Metropolitan News-Enterprise

 

Monday, May 22, 2006

 

Page 1

 

Court Finds Attorney’s Appeal of Sanctions Untimely

 

By a MetNews Staff Writer

 

Orders for the payment of monetary sanctions, other than in connection with discovery, in limited civil cases are immediately appealable, the Fourth District Court of Appeal ruled Friday.

The court’s Div. Two held that the appeal of nine monetary sanction orders in the total amount of $24,750 by now-suspended Sherman Oaks attorney Joel Drum was untimely. However, because the court found that the case involved uncertainty in the law with respect to the appealability of such monetary sanctions and presented special circumstances, it treated the late appeal as a petition for an extraordinary writ, and denied the writ.

Drum filed a complaint for subrogation alleging damages of $6,086.89 on behalf of an insurance carrier in 1998. A year after judgment was entered in favor of the carrier, the defendants moved to quash service of the summons for lack of personal jurisdiction.

The court set a status conference for March 21, 2000, at which Drum failed to appear. The court continued the conference and issued an OSC why Drum should not be sanctioned for his failure to appear on the original conference date.

When Drum failed to appear on the continued conference date, the court continued the conference again, and sanctioned him in the amount of $250.

This began a pattern which was repeated many times over with Drum being sanctioned, in increasing amounts, a total of nine times, and having missed an additional 12 hearings at which he was not sanctioned.

The case was ordered dismissed on Sept. 29, 2004.

On Oct.29, 2004 Drum appealed the sanction orders claiming that Riverside Superior Court Judge Lawrence W. Fry was biased and abused his discretion in imposing multiple sanctions against him.

Presiding Justice Manuel A. Ramirez, writing for the court, noted that the Legislature has specifically provided that sanctions could be directly appealed in unlimited cases only if the amount exceeds $5,000, but that no similar provision exists for limited cases.

Thus, Ramirez held that the “collateral order” rule, which allows direct appeals of orders for monetary amounts which are collateral to the main issue being litigated, governs sanction orders in limited cases..

As directly appealable orders, appeals from such orders are untimely if not brought within 30 days of service or mailing of the notice of entry thereof, or within 90 days of entry, Ramirez wrote.

However, Ramirez said:

“We do not, in determining that the Legislature has not acted to alter the common law exception for monetary sanctions orders in limited civil cases, intend to suggest that such alteration would not be a good idea. On the contrary, the policy behind limiting a multiplicity of appeals of collateral monetary sanctions orders is just as strong in limited civil cases as it is in unlimited civil cases. This case provides a good example, as there would have been nine separately appealable sanctions orders to burden the appellate division of the trial court.”
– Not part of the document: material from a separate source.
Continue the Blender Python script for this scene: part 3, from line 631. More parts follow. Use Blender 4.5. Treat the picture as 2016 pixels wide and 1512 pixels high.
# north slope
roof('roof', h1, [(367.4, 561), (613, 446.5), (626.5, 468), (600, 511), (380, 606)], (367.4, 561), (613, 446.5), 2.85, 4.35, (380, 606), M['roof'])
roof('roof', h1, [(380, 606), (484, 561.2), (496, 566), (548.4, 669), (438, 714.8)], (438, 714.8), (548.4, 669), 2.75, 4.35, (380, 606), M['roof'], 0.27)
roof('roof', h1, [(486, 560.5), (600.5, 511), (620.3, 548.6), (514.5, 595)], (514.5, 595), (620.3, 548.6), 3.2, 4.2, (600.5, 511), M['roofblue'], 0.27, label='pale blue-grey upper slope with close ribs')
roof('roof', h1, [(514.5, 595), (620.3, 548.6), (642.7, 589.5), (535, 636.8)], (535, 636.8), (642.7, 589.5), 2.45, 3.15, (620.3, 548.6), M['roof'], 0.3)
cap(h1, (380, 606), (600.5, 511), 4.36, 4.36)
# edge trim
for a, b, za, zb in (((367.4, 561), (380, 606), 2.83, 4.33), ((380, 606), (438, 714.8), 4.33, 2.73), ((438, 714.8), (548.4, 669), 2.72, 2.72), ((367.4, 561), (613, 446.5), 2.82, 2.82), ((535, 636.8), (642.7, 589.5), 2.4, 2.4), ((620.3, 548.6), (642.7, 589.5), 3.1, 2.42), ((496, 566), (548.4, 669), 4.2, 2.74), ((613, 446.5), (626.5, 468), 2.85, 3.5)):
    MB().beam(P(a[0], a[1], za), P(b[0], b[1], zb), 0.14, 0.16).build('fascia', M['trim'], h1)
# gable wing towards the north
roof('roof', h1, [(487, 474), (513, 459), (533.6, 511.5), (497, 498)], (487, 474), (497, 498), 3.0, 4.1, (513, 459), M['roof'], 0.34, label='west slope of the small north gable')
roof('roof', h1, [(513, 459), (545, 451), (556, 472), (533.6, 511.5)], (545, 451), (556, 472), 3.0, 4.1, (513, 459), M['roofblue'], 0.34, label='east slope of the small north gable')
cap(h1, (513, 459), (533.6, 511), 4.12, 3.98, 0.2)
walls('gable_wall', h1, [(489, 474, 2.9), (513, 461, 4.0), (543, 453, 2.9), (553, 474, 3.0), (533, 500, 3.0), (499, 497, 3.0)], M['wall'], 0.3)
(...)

Ramirez also said that the trial court did not abuse its discretion in imposing a series of increasing monetary sanctions upon Drum for failing to appear at the hearings, where the alternative would have been to dismiss the case. The trial court was acting in accord with public policy and the court rules in seeking to avoid imposition upon the client of the consequences of its attorney’s failures to appear, he wrote.

According to the State Bar, Drum received a three-year actual suspension

in 2005 for failing to return client files, including 175 files to a different insurance company, after the clients fired him.

The case is Drum v. Superior Court, 06 S.O.S. 2475.